DIRECTIONS —
Without including the pictures, copy out every line below.

DATA PROVIDED —
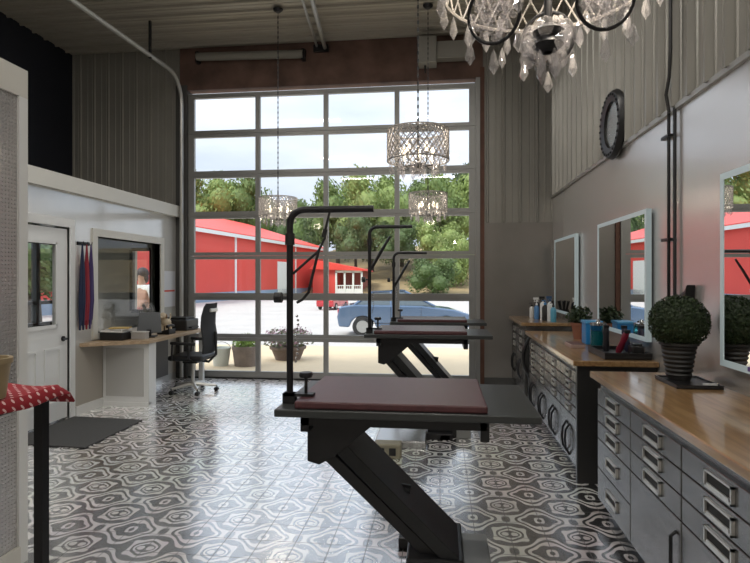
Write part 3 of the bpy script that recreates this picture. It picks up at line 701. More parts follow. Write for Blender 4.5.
# ceiling lights (LED strips) -- real fixtures
LEDW = mat('lit_diffuser', (1, 1, 1), .5, emis=(1, .95, .88), estr=16)
li = 0
LBL = ['ceiling strip light above the nearer tables, left row', 'ceiling strip light above the nearer tables, right row', 'ceiling strip light behind the camera, left row', 'ceiling strip light behind the camera, right row', 'ceiling strip light at the rear of the room, left row', 'ceiling strip light at the rear of the room, right row']
for yy in (4.4, .8, -2.4):
    for xx in (-2.7, -.1):
        t = thing('ceiling_light', (xx, yy, ZC-.14), LBL[li], 'ceiling light', 'ceiling strip lights'); li += 1
        MB().box(xx-.62, xx+.62, yy-.06, yy+.06, ZC-.09, ZC-.03).build('housing', GLOSSWHITE, t)
        MB().box(xx-.6, xx+.6, yy-.05, yy+.05, ZC-.12, ZC-.09).build('diffuser', LEDW, t)
        L = bpy.data.lights.new('strip_lamp', 'AREA'); L.shape = 'RECTANGLE'; L.size = 1.2; L.size_y = .1; L.energy = 26; L.color = (1, .96, .90)
        lo = bpy.data.objects.new('strip_lamp', L); COL.objects.link(lo); lo.parent = t; lo.location = (0, 0, .01)

# ---------------------------------------------------------------- counter-top objects
def pot_topiary():
    c = Vector((1.365, 3.35, .917)); t = thing('potted_topiary', c, 'round clipped green topiary ball in a ribbed dark pot on the nearest counter', 'potted plant')
    pr = [(0, 0), (.058, 0), (.062, .01)]
    for k in range(7): z = .02+k*.026; r = .064+.0042*k; pr += [(r, z), (r+.006, z+.01), (r, z+.02)]
    pr += [(.105, .2), (.105, .215), (.09, .215), (.085, .19), (0, .19)]
    MB().lathe(pr, c=c, n=32).build('pot', mat('dark_ribbed_pot', (.018, .017, .017), .55), t)
    b = c+Vector((0, 0, .33)); 
    o = MB().sphere(b, .14, 3).build('foliage_core', LEAFD, t)
    MB().leaves(b, (.16, .16, .155), 5400, .0085, inner=.88).build('foliage', LEAFD, t, recalc=False)
pot_topiary()
# dark tray strip beneath
t = thing('comb_tray', (1.39, 3.3, .9), 'flat black tray under the topiary pot holding a white comb', 'tray')
MB().box(1.27, 1.51, 3.14, 3.45, .9, .915).build('tray_base', BLACK, t, .004)
m = MB()
for a, b, c_, e in ((1.27, 1.28, 3.14, 3.45), (1.5, 1.51, 3.14, 3.45), (1.28, 1.5, 3.14, 3.15), (1.28, 1.5, 3.44, 3.45)): m.box(a, b, c_, e, .915, .922)
m.build('tray_rim', BLACK, t)
tag(MB().obox((1.455, 3.175, .921), .07, .02, .012, (0, 0, .2)).build('white_comb', GLOSSWHITE), 'small white comb lying on the flat black tray', 'comb')
# black pointed clipper hanging above the topiary
t = thing('hanging_dryer_nozzle', (1.49, 3.62, 1.3), 'black pointed nozzle hanging on the wall just above the topiary', 'nozzle')
p = px(683, 290, 1.5)
MB().prism([(1.5, p.y+.06, p.z-.1), (1.5, p.y-.02, p.z-.1), (1.5, p.y-.05, p.z+.035), (1.5, p.y-.01, p.z-.005), (1.5, p.y+.03, p.z-.02)], (.055, 0, 0)).build('nozzle_body', BLACK, t, .006)
def bottle(name, c, h, r, col, cap, label, cat='bottle', grp=None, shape='pump', rough=.3):
    c = Vector(c); t = thing(name, c, label, cat, grp)
    bm_ = mat('bottle_'+'_'.join('%02d' % int(q*99) for q in col), col, rough)
    cm = mat('cap_'+'_'.join('%02d' % int(q*99) for q in cap), cap, .35)
    MB().lathe([(0, 0), (r*.95, 0), (r, .01), (r, h*.62), (r*.85, h*.7), (r*.35, h*.76), (r*.35, h*.8), (0, h*.8)], c=c, n=18).build('bottle_body', bm_, t)
    m = MB(); m.lathe([(0, h*.78), (r*.45, h*.78), (r*.45, h*.88), (0, h*.88)], c=c, n=14)
    if shape == 'pump': m.tube([c+Vector((0, 0, h*.86)), c+Vector((0, 0, h)), c+Vector((-r*1.1, 0, h*.98))], r*.14, 8)
    elif shape == 'spray': m.obox(c+Vector((-r*.4, 0, h*.94)), r*1.9, r*.7, h*.1); m.obox(c+Vector((-r*.9, 0, h*.85)), r*.25, r*.3, h*.13, (0, .4, 0))
    m.build('bottle_cap', cm, t)
    return t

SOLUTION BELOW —
Write part 3 of the bpy script that recreates this picture. It picks up at line 701. More parts follow. Write for Blender 4.5.
# ceiling lights (LED strips) -- real fixtures
LEDW = mat('lit_diffuser', (1, 1, 1), .5, emis=(1, .95, .88), estr=16)
li = 0
LBL = ['ceiling strip light above the nearer tables, left row', 'ceiling strip light above the nearer tables, right row', 'ceiling strip light behind the camera, left row', 'ceiling strip light behind the camera, right row', 'ceiling strip light at the rear of the room, left row', 'ceiling strip light at the rear of the room, right row']
for yy in (4.4, .8, -2.4):
    for xx in (-2.7, -.1):
        t = thing('ceiling_light', (xx, yy, ZC-.14), LBL[li], 'ceiling light', 'ceiling strip lights'); li += 1
        MB().box(xx-.62, xx+.62, yy-.06, yy+.06, ZC-.09, ZC-.03).build('housing', GLOSSWHITE, t)
        MB().box(xx-.6, xx+.6, yy-.05, yy+.05, ZC-.12, ZC-.09).build('diffuser', LEDW, t)
        L = bpy.data.lights.new('strip_lamp', 'AREA'); L.shape = 'RECTANGLE'; L.size = 1.2; L.size_y = .1; L.energy = 26; L.color = (1, .96, .90)
        lo = bpy.data.objects.new('strip_lamp', L); COL.objects.link(lo); lo.parent = t; lo.location = (0, 0, .01)

# ---------------------------------------------------------------- counter-top objects
def pot_topiary():
    c = Vector((1.365, 3.35, .917)); t = thing('potted_topiary', c, 'round clipped green topiary ball in a ribbed dark pot on the nearest counter', 'potted plant')
    pr = [(0, 0), (.058, 0), (.062, .01)]
    for k in range(7): z = .02+k*.026; r = .064+.0042*k; pr += [(r, z), (r+.006, z+.01), (r, z+.02)]
    pr += [(.105, .2), (.105, .215), (.09, .215), (.085, .19), (0, .19)]
    MB().lathe(pr, c=c, n=32).build('pot', mat('dark_ribbed_pot', (.018, .017, .017), .55), t)
    b = c+Vector((0, 0, .33)); 
    o = MB().sphere(b, .14, 3).build('foliage_core', LEAFD, t)
    MB().leaves(b, (.16, .16, .155), 5400, .0085, inner=.88).build('foliage', LEAFD, t, recalc=False)
pot_topiary()
# dark tray strip beneath
t = thing('comb_tray', (1.39, 3.3, .9), 'flat black tray under the topiary pot holding a white comb', 'tray')
MB().box(1.27, 1.51, 3.14, 3.45, .9, .915).build('tray_base', BLACK, t, .004)
m = MB()
for a, b, c_, e in ((1.27, 1.28, 3.14, 3.45), (1.5, 1.51, 3.14, 3.45), (1.28, 1.5, 3.14, 3.15), (1.28, 1.5, 3.44, 3.45)): m.box(a, b, c_, e, .915, .922)
m.build('tray_rim', BLACK, t)
tag(MB().obox((1.455, 3.175, .921), .07, .02, .012, (0, 0, .2)).build('white_comb', GLOSSWHITE), 'small white comb lying on the flat black tray', 'comb')
# black pointed clipper hanging above the topiary
t = thing('hanging_dryer_nozzle', (1.49, 3.62, 1.3), 'black pointed nozzle hanging on the wall just above the topiary', 'nozzle')
p = px(683, 290, 1.5)
MB().prism([(1.5, p.y+.06, p.z-.1), (1.5, p.y-.02, p.z-.1), (1.5, p.y-.05, p.z+.035), (1.5, p.y-.01, p.z-.005), (1.5, p.y+.03, p.z-.02)], (.055, 0, 0)).build('nozzle_body', BLACK, t, .006)
def bottle(name, c, h, r, col, cap, label, cat='bottle', grp=None, shape='pump', rough=.3):
    c = Vector(c); t = thing(name, c, label, cat, grp)
    bm_ = mat('bottle_'+'_'.join('%02d' % int(q*99) for q in col), col, rough)
    cm = mat('cap_'+'_'.join('%02d' % int(q*99) for q in cap), cap, .35)
    MB().lathe([(0, 0), (r*.95, 0), (r, .01), (r, h*.62), (r*.85, h*.7), (r*.35, h*.76), (r*.35, h*.8), (0, h*.8)], c=c, n=18).build('bottle_body', bm_, t)
    m = MB(); m.lathe([(0, h*.78), (r*.45, h*.78), (r*.45, h*.88), (0, h*.88)], c=c, n=14)
    if shape == 'pump': m.tube([c+Vector((0, 0, h*.86)), c+Vector((0, 0, h)), c+Vector((-r*1.1, 0, h*.98))], r*.14, 8)
    elif shape == 'spray': m.obox(c+Vector((-r*.4, 0, h*.94)), r*1.9, r*.7, h*.1); m.obox(c+Vector((-r*.9, 0, h*.85)), r*.25, r*.3, h*.13, (0, .4, 0))
    m.build('bottle_cap', cm, t)
    return t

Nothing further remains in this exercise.